--- begin DATA EXCERPT ---

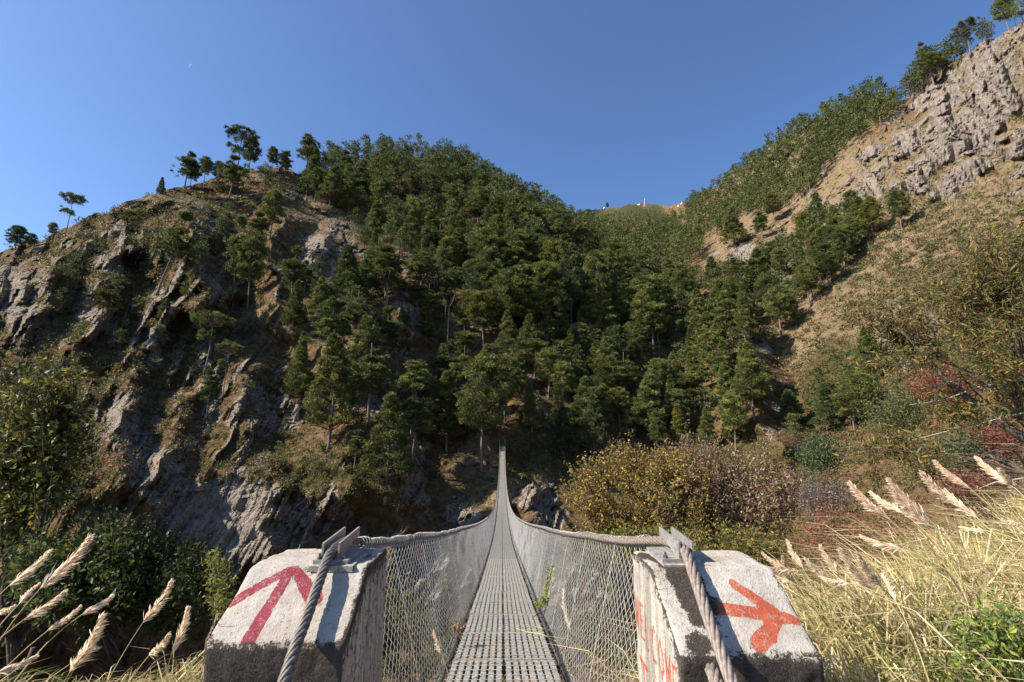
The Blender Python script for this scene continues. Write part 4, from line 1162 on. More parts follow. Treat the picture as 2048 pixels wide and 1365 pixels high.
# ------------------------------------------------------------------ concrete pillars with saddles
def seg_sdf(P, A, B, ra, rb):
    P = np.asarray(P); A = np.array(A, float); B = np.array(B, float)
    t = np.clip(((P - A) @ (B - A)) / ((B - A) @ (B - A)), 0, 1)
    return np.linalg.norm(P - (A + t[:, None] * (B - A)), axis=1) - (ra + (rb - ra) * t)
def pillar_mesh(name, x0, x1, y0, ycr, y1, ztop, zbot, zbase, seed, paint, grime, mats, outer):
    """block with a flat top at the back and a sloping top towards the path"""
    H = ztop - zbase
    faces = []
    st = .0102
    nx_, ny_, nz_ = int((x1 - x0) / st), int((y1 - y0) / st), int(H / (st * 1.25))
    gx = np.linspace(0, 1, nx_ + 1); gy = np.linspace(0, 1, ny_ + 1); gz = np.linspace(0, 1, nz_ + 1)
    Vs, Fs, fid, n0 = [], [], [], 0
    def grid(a, b_, fn, flip, idf):
        nonlocal n0
        A, B = np.meshgrid(a, b_, indexing='ij'); P = fn(A, B).reshape(-1, 3)
        na, nb2 = len(a), len(b_)
        i = (np.arange(na - 1)[:, None] * nb2 + np.arange(nb2 - 1)[None]).ravel()
        F_ = np.stack([i, i + nb2, i + nb2 + 1, i + 1], -1)
        if flip: F_ = F_[:, ::-1]
        Vs.append(P); Fs.append(F_ + n0); fid.append(np.full(len(P), idf)); n0 += len(P)
    W_, D_ = x1 - x0, y1 - y0
    grid(gx, gy, lambda a, b_: np.stack([x0 + a * W_, y0 + b_ * D_, a * 0 + zbase + H], -1), False, 0)     # top
    grid(gx, gz, lambda a, b_: np.stack([x0 + a * W_, a * 0 + y0, zbase + b_ * H], -1), False, 1)        # front
    grid(gx, gz, lambda a, b_: np.stack([x0 + a * W_, a * 0 + y1, zbase + b_ * H], -1), True, 2)         # back
    grid(gy, gz, lambda a, b_: np.stack([a * 0 + x0, y0 + a * D_, zbase + b_ * H], -1), True, 3)         # left
    grid(gy, gz, lambda a, b_: np.stack([a * 0 + x1, y0 + a * D_, zbase + b_ * H], -1), False, 4)        # right
    P = np.concatenate(Vs); fid_ = np.concatenate(fid)
    # rounded, chipped edges
    r = .016 + .010 * fbm(P * 14, 3, seed) ; r = np.clip(r, .004, .04)
    lo = np.array([x0, y0, zbase - 1]); hi = np.array([x1, y1, zbase + H])
    rr3 = r[:, None]
    C_ = np.clip(P, lo + rr3, hi - rr3); dlt = P - C_; ln = np.linalg.norm(dlt, axis=1, keepdims=True)
    P = np.where(ln > 1e-9, C_ + dlt / np.maximum(ln, 1e-9) * np.minimum(rr3, ln), P)
    P = P + .0035 * np.stack([fbm(P * 9, 4, seed + k) for k in (1, 2, 3)], -1) + .0012 * np.stack([fbm(P * 60, 2, seed + k) for k in (5, 6, 7)], -1)
    # shear the top down to its slope
    tz = np.where(P[:, 1] < ycr, ztop - (ztop - zbot) * (ycr - P[:, 1]) / (ycr - y0), ztop)
    frac = np.clip((P[:, 2] - zbase) / H, 0, 1.02)
    P[:, 2] = P[:, 2] - (ztop - tz) * frac ** 1.0
    top = (fid_ == 0)
    sd = np.full(len(P), .2)
    sd[top] = paint['top'](P[top][:, :2])
    if 'left' in paint:
        lf = fid_ == 3; sd[lf] = paint['left'](P[lf][:, 1:3])
    gr = grime(P, fid_)
    me = mesh_data(name, P, np.concatenate(Fs), mats, True, {'paint': sd, 'grime': gr, 'face': (fid_ == 0).astype(float)})
    return me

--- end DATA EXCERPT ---

◆ GIVEN EXERCISE
Leave the pictures out and output the rest of the listing exactly.

◆ TASK RESULT
The Blender Python script for this scene continues. Write part 4, from line 1162 on. More parts follow. Treat the picture as 2048 pixels wide and 1365 pixels high.
# ------------------------------------------------------------------ concrete pillars with saddles
def seg_sdf(P, A, B, ra, rb):
    P = np.asarray(P); A = np.array(A, float); B = np.array(B, float)
    t = np.clip(((P - A) @ (B - A)) / ((B - A) @ (B - A)), 0, 1)
    return np.linalg.norm(P - (A + t[:, None] * (B - A)), axis=1) - (ra + (rb - ra) * t)
def pillar_mesh(name, x0, x1, y0, ycr, y1, ztop, zbot, zbase, seed, paint, grime, mats, outer):
    """block with a flat top at the back and a sloping top towards the path"""
    H = ztop - zbase
    faces = []
    st = .0102
    nx_, ny_, nz_ = int((x1 - x0) / st), int((y1 - y0) / st), int(H / (st * 1.25))
    gx = np.linspace(0, 1, nx_ + 1); gy = np.linspace(0, 1, ny_ + 1); gz = np.linspace(0, 1, nz_ + 1)
    Vs, Fs, fid, n0 = [], [], [], 0
    def grid(a, b_, fn, flip, idf):
        nonlocal n0
        A, B = np.meshgrid(a, b_, indexing='ij'); P = fn(A, B).reshape(-1, 3)
        na, nb2 = len(a), len(b_)
        i = (np.arange(na - 1)[:, None] * nb2 + np.arange(nb2 - 1)[None]).ravel()
        F_ = np.stack([i, i + nb2, i + nb2 + 1, i + 1], -1)
        if flip: F_ = F_[:, ::-1]
        Vs.append(P); Fs.append(F_ + n0); fid.append(np.full(len(P), idf)); n0 += len(P)
    W_, D_ = x1 - x0, y1 - y0
    grid(gx, gy, lambda a, b_: np.stack([x0 + a * W_, y0 + b_ * D_, a * 0 + zbase + H], -1), False, 0)     # top
    grid(gx, gz, lambda a, b_: np.stack([x0 + a * W_, a * 0 + y0, zbase + b_ * H], -1), False, 1)        # front
    grid(gx, gz, lambda a, b_: np.stack([x0 + a * W_, a * 0 + y1, zbase + b_ * H], -1), True, 2)         # back
    grid(gy, gz, lambda a, b_: np.stack([a * 0 + x0, y0 + a * D_, zbase + b_ * H], -1), True, 3)         # left
    grid(gy, gz, lambda a, b_: np.stack([a * 0 + x1, y0 + a * D_, zbase + b_ * H], -1), False, 4)        # right
    P = np.concatenate(Vs); fid_ = np.concatenate(fid)
    # rounded, chipped edges
    r = .016 + .010 * fbm(P * 14, 3, seed) ; r = np.clip(r, .004, .04)
    lo = np.array([x0, y0, zbase - 1]); hi = np.array([x1, y1, zbase + H])
    rr3 = r[:, None]
    C_ = np.clip(P, lo + rr3, hi - rr3); dlt = P - C_; ln = np.linalg.norm(dlt, axis=1, keepdims=True)
    P = np.where(ln > 1e-9, C_ + dlt / np.maximum(ln, 1e-9) * np.minimum(rr3, ln), P)
    P = P + .0035 * np.stack([fbm(P * 9, 4, seed + k) for k in (1, 2, 3)], -1) + .0012 * np.stack([fbm(P * 60, 2, seed + k) for k in (5, 6, 7)], -1)
    # shear the top down to its slope
    tz = np.where(P[:, 1] < ycr, ztop - (ztop - zbot) * (ycr - P[:, 1]) / (ycr - y0), ztop)
    frac = np.clip((P[:, 2] - zbase) / H, 0, 1.02)
    P[:, 2] = P[:, 2] - (ztop - tz) * frac ** 1.0
    top = (fid_ == 0)
    sd = np.full(len(P), .2)
    sd[top] = paint['top'](P[top][:, :2])
    if 'left' in paint:
        lf = fid_ == 3; sd[lf] = paint['left'](P[lf][:, 1:3])
    gr = grime(P, fid_)
    me = mesh_data(name, P, np.concatenate(Fs), mats, True, {'paint': sd, 'grime': gr, 'face': (fid_ == 0).astype(float)})
    return me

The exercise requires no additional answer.